It would be reasonable to assume that the years following the Civil War were a time of healing and rebuilding. And for the most part, that is what they were, albeit a very long and painful one. While the healing of the rift between North and South did make progress, all was not peaceful and the disharmony wasn't confined to the political arena. In literary circles too, the period was characterized by upheaval and turmoil. A literary civil war of sorts was raging between the camps of the Romantics and the Realists. Later, the Naturalists would join the fray as well. This was a battle waged over the ways fictional characters were presented in relation to their external world. Though the unrest might have been between schools of fiction, it had a very real basis. The battle reflected far-reaching social change that was planting the seeds of new discord- a conflict that would threaten to fragment the country; this time not along geographical borders, but along class lines.
Using plot and character development, a writer expressed his or her philosophy about how much control a man really had over his own destiny. Romantic writers such as Ralph Waldo Emerson celebrated what they saw as the ability of the human will to triumph over any adversity. Occupying the middle ground were authors like Mark Twain, William Dean Howells, and Henry James, all of whom were influenced by the works of the early European Realists. It was their belief that people had only a limited capacity to determine the direction their lives took; that humanity's freedom of choice was constrained by the power of external forces. Diametrically opposed to the Romantic authors were the Naturalists - the likes of Stephen Crane and Frank Norris, who lined up on the side of Emile Zola and the Determinism movement. Their writings gave voice to the view that individuals have no choice whatsoever in what happens to them. It was their position that the path of one's life was dictated wholly by a conspiracy between hereditary factors and the external environment.
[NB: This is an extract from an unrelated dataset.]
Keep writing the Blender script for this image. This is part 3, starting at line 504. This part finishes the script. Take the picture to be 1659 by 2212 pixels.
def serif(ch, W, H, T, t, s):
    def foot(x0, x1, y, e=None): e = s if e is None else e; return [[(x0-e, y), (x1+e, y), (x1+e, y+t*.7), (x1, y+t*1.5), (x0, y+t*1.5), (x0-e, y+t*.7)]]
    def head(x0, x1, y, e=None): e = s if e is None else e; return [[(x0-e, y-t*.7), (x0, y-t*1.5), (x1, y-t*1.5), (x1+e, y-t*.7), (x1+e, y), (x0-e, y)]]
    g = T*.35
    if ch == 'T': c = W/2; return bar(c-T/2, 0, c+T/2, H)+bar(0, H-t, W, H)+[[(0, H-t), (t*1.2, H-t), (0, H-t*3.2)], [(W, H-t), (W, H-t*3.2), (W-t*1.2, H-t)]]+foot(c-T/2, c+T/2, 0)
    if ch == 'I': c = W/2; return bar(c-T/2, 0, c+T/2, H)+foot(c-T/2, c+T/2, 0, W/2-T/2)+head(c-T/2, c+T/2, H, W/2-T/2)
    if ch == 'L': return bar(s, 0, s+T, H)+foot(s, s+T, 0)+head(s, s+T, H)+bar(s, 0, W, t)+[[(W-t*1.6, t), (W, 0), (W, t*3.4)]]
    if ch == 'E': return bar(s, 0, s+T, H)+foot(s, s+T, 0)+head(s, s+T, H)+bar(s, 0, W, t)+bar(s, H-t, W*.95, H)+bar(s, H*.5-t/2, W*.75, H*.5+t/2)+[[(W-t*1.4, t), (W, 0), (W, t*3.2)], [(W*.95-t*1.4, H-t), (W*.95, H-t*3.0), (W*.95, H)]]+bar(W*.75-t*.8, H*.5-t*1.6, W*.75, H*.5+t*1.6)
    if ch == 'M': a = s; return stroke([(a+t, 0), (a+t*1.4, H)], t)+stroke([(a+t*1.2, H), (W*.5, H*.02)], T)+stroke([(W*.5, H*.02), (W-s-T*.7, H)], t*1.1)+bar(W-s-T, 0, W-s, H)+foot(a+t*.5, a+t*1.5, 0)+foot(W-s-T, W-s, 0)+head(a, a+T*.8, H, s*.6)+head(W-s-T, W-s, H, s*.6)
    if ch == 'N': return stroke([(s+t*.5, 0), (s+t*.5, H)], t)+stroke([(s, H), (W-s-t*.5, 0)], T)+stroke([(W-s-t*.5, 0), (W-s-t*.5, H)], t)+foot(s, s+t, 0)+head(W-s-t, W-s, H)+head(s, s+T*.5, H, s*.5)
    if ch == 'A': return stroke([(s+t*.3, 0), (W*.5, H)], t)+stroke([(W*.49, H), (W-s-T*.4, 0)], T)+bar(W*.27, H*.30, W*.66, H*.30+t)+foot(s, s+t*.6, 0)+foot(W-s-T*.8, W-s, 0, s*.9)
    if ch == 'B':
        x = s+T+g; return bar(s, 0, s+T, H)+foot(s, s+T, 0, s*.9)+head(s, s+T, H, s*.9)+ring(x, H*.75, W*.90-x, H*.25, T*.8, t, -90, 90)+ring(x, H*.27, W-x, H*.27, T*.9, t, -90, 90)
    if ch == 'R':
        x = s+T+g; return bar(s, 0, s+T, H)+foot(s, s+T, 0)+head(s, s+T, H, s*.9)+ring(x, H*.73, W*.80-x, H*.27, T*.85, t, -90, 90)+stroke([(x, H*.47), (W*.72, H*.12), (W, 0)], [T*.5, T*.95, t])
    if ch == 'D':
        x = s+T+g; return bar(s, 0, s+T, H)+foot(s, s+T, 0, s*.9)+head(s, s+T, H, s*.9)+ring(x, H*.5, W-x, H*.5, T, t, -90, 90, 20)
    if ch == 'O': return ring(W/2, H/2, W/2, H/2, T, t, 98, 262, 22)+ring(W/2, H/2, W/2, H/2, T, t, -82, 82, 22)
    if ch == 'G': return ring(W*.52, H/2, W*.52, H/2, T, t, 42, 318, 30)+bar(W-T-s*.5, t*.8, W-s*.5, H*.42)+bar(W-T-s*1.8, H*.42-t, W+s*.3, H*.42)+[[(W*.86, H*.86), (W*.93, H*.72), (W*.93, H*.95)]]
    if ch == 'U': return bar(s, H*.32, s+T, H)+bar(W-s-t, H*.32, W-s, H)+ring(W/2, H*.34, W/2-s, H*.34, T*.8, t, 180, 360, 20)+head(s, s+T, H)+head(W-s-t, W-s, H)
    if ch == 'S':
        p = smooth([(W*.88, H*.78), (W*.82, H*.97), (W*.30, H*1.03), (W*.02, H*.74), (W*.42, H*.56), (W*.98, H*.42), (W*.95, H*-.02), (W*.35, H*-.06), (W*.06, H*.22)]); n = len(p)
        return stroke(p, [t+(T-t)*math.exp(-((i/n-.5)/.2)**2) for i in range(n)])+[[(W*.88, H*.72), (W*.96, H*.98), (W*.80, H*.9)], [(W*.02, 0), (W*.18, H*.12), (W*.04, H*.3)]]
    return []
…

Socio-economic changes had a profound and decisive influence on this debate. The Industrial Revolution that took place at the end of the 19th century changed the United States in fundamental ways. In huge numbers, people migrated from rural homes seeking economic opportunities in urban environments. The plentiful supply of labor, combined with new machinery and processes being developed made conditions ripe for an economy focused on manufacturing. For the first time, there was an alternative to agriculture and commerce as a means of livelihood. At the same time, immigrants from all over the world flowed across the borders in pursuit of the same opportunities. In so doing, they added to the burgeoning labor pool, drove down costs and helped to push industrialization forward. Upon arriving in the cities and finding work, most of these migrants found themselves and their families at the mercy of unscrupulous businessmen who exploited them with brutal work schedules and coerced any who tried to resist, or in many cases, anyone who tried to escape. In the end, it was these sweeping economic and social changes and the pessimism they engendered that swung the balance of power in favor of the Realists and the Naturalsts.
Much of the literary product of the period had a distinctly regional character. This too could be traced to economic changes. The Industrial Revolution called for standardization, the mass production of goods, and streamlined channels of distribution. The lifestyle changes this rationalization of production entailed were profound and people began to fear that local traditions would fall by the wayside trampled in reckless pursuit of economic efficiency. Responding to these sentiments, Realist writers sought to capture and preserve the "local color" before it was lost. They drew upon the grim realities of everyday life in depicting the breakdown of traditional values and the deepening plight of the new urban underclass. This focus on the ordinary lives of ordinary people was characteristic of American Realism. Readers were attracted to the stories because they were something with which they could identify. American life was changing, the pace was quickening, and readers needed writers who dealt directly with the problems they were facing. In the great literary struggle the Romantic writers had been rendered irrelevant, vanquished by changing circumstances.